Monumentos que representam a velha ordem vêm abaixo
"Apesar de todas as melhorias urbanas realizadas pelo barão de Hausemann nas décadas anteriores - os bulevares à prova de barreiras, a dispersão dos bairros operários, as ruas retas para facilitar o movimento das tropas -, Paris ainda era a cidade da revolução. As barricadas foram erguidas, as tropas remanescentes do governo voltaram para Versalhes", escreve o historador Tristam Hunt. "Um novo conselho municipal foi anunciado, com o título de 'Comuna de Paris' evocando conscientemente a Comuna de 1792". "Que resiliência, que iniciativa histórica, que capacidade de sacrifício desses parisienses", escreveria Karl Marx.     

Influenciada pelas idéias socialistas e anarquistas, a Comuna de Paris tomou uma série de medidas no sentido de criar uma república democrática e igualitária. A "Declaração ao Povo Francês" pedia liberdade de consciência, direito de envolvimento permanente dos cidadãos em questões comunais, o dever dos funcionários públicos e magistrados de prestar contas, a substituição da polícia e do Exército pela Guarda Nacional, redução da jornada de trabalho, abolição do trabalho noturno, concessão de pensão a viúvas e órfãos, substituição dos ministérios por comissões eletivas e a separação entre a Igreja e o Estado. Com essas medidas, os communards reinventavam a democracia direta. 

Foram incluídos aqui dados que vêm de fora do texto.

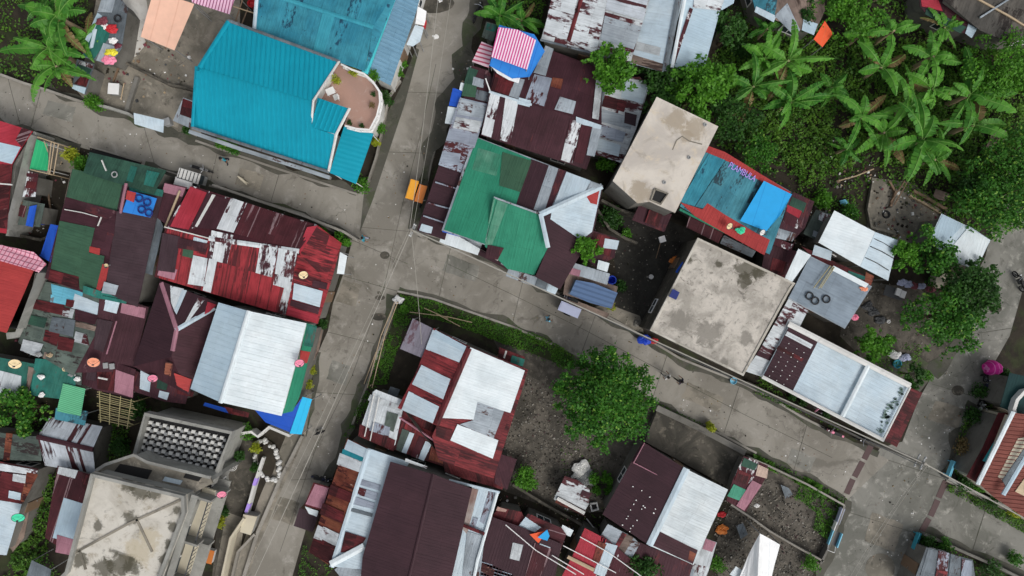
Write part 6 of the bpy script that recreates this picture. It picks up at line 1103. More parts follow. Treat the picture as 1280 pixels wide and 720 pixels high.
crate('counter_box', 'long brown open box below the maroon stall roof', 383, 650, 0, 1.5, 1.4, 1.2, -.32, 'wood', 'counter', 'browngrey'); panel('white_board', 'white board between the stall roof and brown box', '381,633,1.9 398,639,1.9 396,646,1.7 386,642,1.7', 1.9, 'white', A_, 'board')
# bottom centre
house('patch_maroon_house', 'maroon roof with pale and tan loose sheets at the bottom', [('612,645 655,660 702,680 690,740 660,760 586,740 598,690', 'maroonclean', B_)], patches=[(0, '641,678 654,681 649,701 637,698', 'whiterust2', 'loose tan sheet'), (0, '675,679 688,684 676,714 665,710', 'palewhite', 'loose pale sheet'), (0, '668,678 690,686 672,730 655,725', 'maroonstreak')], ez=2.9)
house('rusty_corner_house', 'rusty grey roof at the bottom right of the white-edged roof', [('600,699 640,718 660,740 590,745', 'galvrust', A_)], patches=[(0, '600,702 618,712 616,722 598,712', 'rustorange')], ez=2.9, cat='shed', win=False)
house('brown_dome_hut', 'hut with crumpled brown sheets near the bottom centre', [('625,634 652,640 658,652 646,658 634,656 612,648', 'redroof', B_)], patches=[(0, '622,633 634,637 632,640 620,638', 'peachtile' if 'peachtile' in MATS else 'pink')], ez=2.5, cat='hut', win=False)
house('grey_red_house', 'house with pale sheet and red-brown roof strips left of the dirt lot wall', [('660,642 702,660 708,668 700,690 690,694 646,662', 'maroonstreak', A_)], patches=[(0, '657,646 678,658 664,668 646,660', 'palewhite', 'pale square sheet'), (0, '664,643 690,656 684,664 660,648', 'redroof')], ez=2.7)
panel('tarp', 'orange tarp corner on the bottom patchwork roofs', '662,668,3.2 680,664,3.3 684,664,3.3 673,679,3.2', 3.2, 'orangetarp', A_, 'tarp', rib=None); panel('tarp', 'bright blue triangular tarp over the orange one', '684,662,3.45 687,670,3.4 684,676,3.4 672,672,3.4', 3.4, 'brighttarp', A_, 'tarp', rib=None)
panel('signboard', 'white signboard lying by the patchwork roofs', '703,656,2.5 717,663,2.5 713,671,2.4 700,665,2.4', 2.4, 'white', A_, 'signboard', rib=None)
for i, s in enumerate(('632,656,3.3 670,688,3.2 720,718,3.2', '725,671,3.1 760,690,3.1 815,730,3.1', '704,682,3.1 770,716,3.1', '690,694,3.1 730,718,3.1')): beam('timber_pole', ['long white pole across the bottom maroon roof', 'long white pole across the bright red roof', 'thin pole in the middle of the red roof', 'thin pole at the left of the red roof'][i], s, .035, 'whitep', group='poles laid over the roofs')
house('bright_red_house', 'bright red corrugated roof at the bottom centre', [('731,660 758,674 750,700 742,735 700,725 718,690', 'red', B_)], caps=[('710,696,3 742,712,3', .25, 'woodpale')], ez=2.9)
house('mixed_strip_house', 'roof of rust, white and maroon strips right of the bright red roof', [('752,668 790,700 800,712 785,740 742,735 748,700', 'maroonchip', B_)], patches=[(0, '757,678 772,682 755,722 742,716', 'palewhite', 'white strip'), (0, '748,676 758,680 748,705 740,702', 'rustorange')], ez=2.9)
house('tan_sheet_house', 'roof of tan, white and rusty sheets joining the large maroon roof', [('760,655 792,672 800,680 790,697 778,694 748,674', 'galv', A_)], patches=[(0, '782,667 792,672 779,694 769,690', 'woodsheet', None), (0, '778,665 783,668 770,690 766,687', 'redrust')], ez=2.7, cat='lean-to', win=False)
tree('dark green tree at the bottom edge below the large maroon roof', 800, 712, 1.6, 3.2, 'leafdark', 1500, .22)
house('maroon_white_big_house', 'large roof half maroon and half white by the dirt yard', [('803,552 857,586,r 812,682,r 753,643', 'maroonclean', (-100, -55)), ('857,586,r 910,612 867,706 812,682,r', 'white2' if 'white2' in MATS else 'palewhite', (100, 50))],
    patches=[(1, '824,664 872,688 866,705 812,680', 'maroon', 'maroon lower band'), (1, '862,688 870,692 866,702 860,699', 'rustorange')], caps=[('858,586,r 812,681,r', .5, 'palewhite'), ('805,554,3.1 792,578,3.1 840,603,3.4', .06, 'pink')], ez=3.0, rz=3.7)
r, pls = HOUSES['large roof half maroon and half white by the dirt yard']; rf = [c for c in r.children if c.name.startswith('roof')][0]; m = MB()
for x, y in ((791, 608), (802, 613), (812, 621), (795, 625), (792, 630), (788, 637), (785, 645), (783, 648), (778, 656), (804, 632), (802, 636), (819, 636), (817, 641), (796, 650), (791, 657), (788, 660), (787, 664), (806, 634)): p = onplane(pls[0][0], x, y); m.box(p + V((0, 0, .06)), random.uniform(.05, .11), random.uniform(.05, .09), .04, random.random() * 3)
m.build('roof_bolt', 'whitep', rf)
house('maroon_annexe', 'plain maroon roof annexe below the half maroon roof', [('786,672 866,706 855,745 812,745 776,700', 'maroon', B_)], ez=2.6, cat='annexe', win=False)
house('pink_white_lean_to', 'narrow lean-to of pinkish and white sheets right of the large white half roof', [('880,672 896,678 878,740 852,735 850,710', 'whiterust2', B_)], patches=[(0, '882,673 895,678 890,690 878,686', 'pink'), (0, '846,706 868,712 862,735 842,730', 'galv')], ez=2.3, cat='lean-to', win=False)
flat('concrete_floor', 'dark concrete foundation slab above the half maroon roof', '822,512 932,568 908,608 806,552', .7, 'slabdark', 'block', cat='foundation', win=False, ov=.01); lowwall('yard_wall', 'pale worn wall along the street side of the foundation slab', '821,510 870,533 932,566', .45, .9, 'block')
house('green_pink_shed', 'small shed of green, pink and maroon sheets at the dirt lot corner', [('930,570 960,582 958,596 932,640 908,626 916,600', 'maroonchip', B_)], patches=[(0, '930,572 947,580 943,588 926,582', 'darkgreen2'), (0, '917,605 932,612 925,626 909,620', 'greentile' if 'greentile' in MATS else 'green', 'mint green sheet'), (0, '922,586 940,594 934,606 918,600', 'redroof'), (0, '940,600 952,606 930,638 920,632', 'pink'), (0, '947,580 960,586 958,598 944,594', 'peachsheet' if 'peachsheet' in MATS else 'woodsheet')], ez=2.3, cat='shed', win=False)
t = thing('white_tent', 'white peaked tent at the bottom edge', 'tent', V((*W(948, 705, 0).to_2d(), 0))); m = MB(); A, B2, Cc, D2, E = W(950, 667, 3.4), W(975, 681, 2.5), W(958, 745, 2.4), W(946, 745, 3.3), W(921, 728, 2.3)
K = 8
for P0, P1, Q0, Q1 in ((A, D2, B2, Cc), (A, D2, E.lerp(A, .15), E)):
    for i in range(K):
        for j in range(K):
            f = lambda u, v: P0.lerp(P1, u).lerp(Q0.lerp(Q1, u), v) - V((0, 0, .35 * v * (1 - v) * 2 + .06 * mnoise.noise(V((u * 4, v * 5, 1)))))
            m.face([f(i / K, j / K), f((i + 1) / K, j / K), f((i + 1) / K, (j + 1) / K), f(i / K, (j + 1) / K)])
o = m.build('cover', 'tentwhite', t); o.modifiers.new('thickness', 'SOLIDIFY').thickness = .015
for p in (B2, Cc, E, A): m = MB(); m.tube([V((p.x, p.y, 0)), p - V((0, 0, .03))], .04, 6); m.build('post', 'grey', t)
panel('roof_strip', 'small white sheet left of the white tent', '920,708,2.2 930,714,2.2 922,724,2.1 912,718,2.1', 2.2, 'white', B_, 'roof strip')
panel('lean_sheet', 'bent grey sheet lying in the dirt lot', '920,657,.5 929,654,.5 935,668,.4 926,674,.3', .4, 'galvdark', B_); cloth('white rock in the dirt lot', 946, 632, 0, .2, 'whitep', 'rock', 'rock', .6); cloth('orange and white rubbish heap beside the half white roof', 903, 662, .1, .45, 'orange2', 'rubbish', 'rubbish_heap'); cloth('red and teal rubbish in the dark gap', 902, 643, .1, .3, 'redp', 'rubbish', 'rubbish_heap')
lowwall('yard_wall', 'pale low wall crossing the dirt lot below the green shed', '914,631 940,648 962,664 1000,686 1030,702', .14, .6, 'kerb'); lowwall('yard_wall', 'pale low wall between dirt lot and street', '936,572 960,582 1010,606 1056,632', .14, .7, 'kerb'); lowwall('yard_wall', 'side wall of the dirt lot along the right road', '1056,632 1048,655 1036,685 1026,705', .16, .6, 'block')
panel('lean_sheet', 'grey slab lying in the upper dirt lot', '976,606,.4 986,610,.4 991,618,.3 982,624,.3', .3, 'galvdark', B_)
# dirt lot, rubbish hut, big tree
tree('large round dense tree by the street in the middle', 757, 498, 3.2, 6.2, 'leaf', 10500, .22, lobes=40, flatn=.75); bush('round lime green shrub at the dirt yard edge', 657, 598, 1.05, 2.2, 'leafbright', 1500, .16)
for x, y, l in ((743, 599, 'left lime bush beside the white rubbish heap'), (758, 598, 'middle lime bush beside the white rubbish heap'), (763, 614, 'lower lime bush beside the half maroon roof'), (746, 613, 'small lime bush touching the rubbish heap')): bush(l, x, y, .55 if 'small' not in l else .4, 1.3, 'leafbright', 420, .15)
house('scrap_hut', 'collapsed hut of white and rusty sheets in the dirt yard', [('706,595 722,600 737,612 736,630 728,644 692,624', 'whiterust2', A_)], patches=[(0, '697,620 732,638 730,645 694,628', 'rustorange'), (0, '728,612 740,617 736,622 725,618', 'maroon')], caps=[('697,623,1.6 730,641,1.6', .25, 'whitewash')], ez=1.5, cat='hut', win=False, wall='block')
for i, (x, y, rr) in enumerate(((727, 585, .6), (735, 592, .5), (722, 594, .4), (730, 600, .5), (740, 603, .35))): cloth(['white rubbish bags at the top of the heap', 'grey-white rubbish bags on the right of the heap', 'crumpled white sheeting at the left of the heap', 'pale plastic in the middle of the heap', 'small white bag at the right foot of the heap'][i], x, y, .3, rr, 'whitewash' if i % 2 == 0 else 'grey', 'rubbish bags', 'rubbish_heap', .3)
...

Enquanto a revolução entusiasmava Paris, Thiers negociava com a Prússia, em Versalhes, uma aliança para derrotar o governo da Comuna. Em troca de concessões da França, Bismarck libertou prisioneiros de guerra franceses para que pudessem ajudar no cerco à cidade. Assim, em 21 de maio de 1871, mais de 120 mil soldados atacaram Paris. Seguiu-se a semaine sanglante, quando milhares de communards foram massacrados pelas forças do governo. "As armas que são carregadas pela culatra não matavam mais com a rapidez necessária; os vencidos eram fuzilados pelo fogo mitrailleuse", escreveu Friedrich Engels. A Comuna foi esmagada e entre 60 mil e 80 mil communards morreram. "O Muro dos Féderés do cemitério Père Lachaise, onde foi consumado o assassinato em massa final, ainda está de pé até hoje, um testemunho mudo, mas eloquente, da loucura que a classe dominante é capaz assim que a classe operária ousa se levantar para lutar por seus direitos", escreveram Marx e Engels. 
 
Communards fuzilados em Paris

O "assalto ao céu" descrito por Marx acabaria com a descida ao inferno dos massacres. Lasciate ogni speranza, voi ch' intrate (Deixai aqui toda a esperança, vós que entrastes), escreveu Dante Alighieri no Canto III do Inferno. A generosa utopia da Comuna de Paris, gravada a ferro e fogo nos corações de várias gerações de socialistas, jamais se realizaria. Ficou o exemplo de luta e determinação.